══ Information provided ══

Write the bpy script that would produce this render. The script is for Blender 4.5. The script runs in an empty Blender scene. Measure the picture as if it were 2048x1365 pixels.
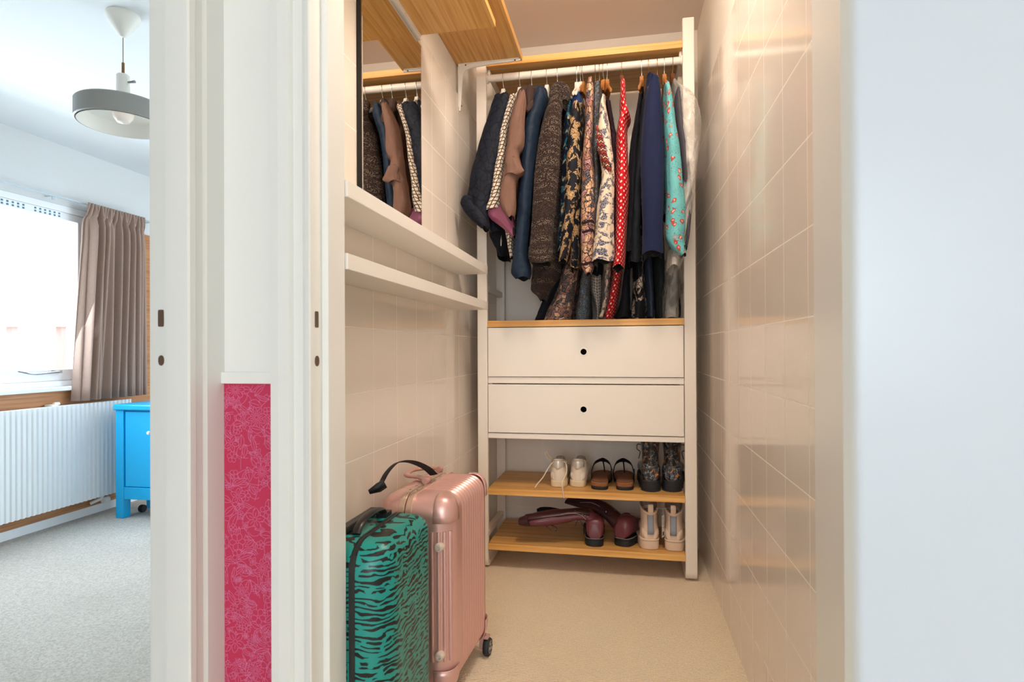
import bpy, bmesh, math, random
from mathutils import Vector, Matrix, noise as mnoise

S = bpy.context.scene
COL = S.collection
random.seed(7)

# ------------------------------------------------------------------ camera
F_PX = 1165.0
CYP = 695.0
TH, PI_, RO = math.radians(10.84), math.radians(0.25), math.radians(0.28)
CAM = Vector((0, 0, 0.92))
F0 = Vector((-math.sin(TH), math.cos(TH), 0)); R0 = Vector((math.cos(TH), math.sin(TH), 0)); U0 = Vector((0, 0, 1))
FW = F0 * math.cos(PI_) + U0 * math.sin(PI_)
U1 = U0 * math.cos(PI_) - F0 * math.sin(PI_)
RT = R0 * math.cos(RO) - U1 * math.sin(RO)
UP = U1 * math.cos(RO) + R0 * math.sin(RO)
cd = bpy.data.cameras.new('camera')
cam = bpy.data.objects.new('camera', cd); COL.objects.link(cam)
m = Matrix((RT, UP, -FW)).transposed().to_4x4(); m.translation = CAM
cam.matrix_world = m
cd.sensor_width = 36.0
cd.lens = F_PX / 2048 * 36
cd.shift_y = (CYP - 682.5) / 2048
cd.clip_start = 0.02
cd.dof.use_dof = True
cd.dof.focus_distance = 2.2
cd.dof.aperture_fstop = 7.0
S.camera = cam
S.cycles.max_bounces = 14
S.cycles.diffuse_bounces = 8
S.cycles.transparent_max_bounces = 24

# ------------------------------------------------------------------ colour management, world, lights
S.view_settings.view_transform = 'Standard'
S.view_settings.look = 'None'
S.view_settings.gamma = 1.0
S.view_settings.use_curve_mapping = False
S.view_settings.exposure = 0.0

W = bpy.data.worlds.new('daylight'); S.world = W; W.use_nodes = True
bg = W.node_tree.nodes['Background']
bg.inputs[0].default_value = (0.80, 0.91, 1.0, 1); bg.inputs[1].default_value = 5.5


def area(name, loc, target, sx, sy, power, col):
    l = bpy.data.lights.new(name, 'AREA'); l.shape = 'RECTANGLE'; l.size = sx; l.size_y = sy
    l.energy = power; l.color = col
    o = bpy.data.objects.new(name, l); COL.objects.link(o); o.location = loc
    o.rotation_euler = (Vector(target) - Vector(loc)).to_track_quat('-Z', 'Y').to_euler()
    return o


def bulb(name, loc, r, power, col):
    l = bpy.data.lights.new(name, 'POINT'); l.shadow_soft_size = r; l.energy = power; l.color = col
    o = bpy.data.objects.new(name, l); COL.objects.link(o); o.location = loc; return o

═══

■ What you are asked to do: Print the data above verbatim from the first line through the line holding "from mathutils import", leaving every picture out.

■ Result of this task:
Write the bpy script that would produce this render. The script is for Blender 4.5. The script runs in an empty Blender scene. Measure the picture as if it were 2048x1365 pixels.
import bpy, bmesh, math, random
from mathutils import Vector, Matrix, noise as mnoise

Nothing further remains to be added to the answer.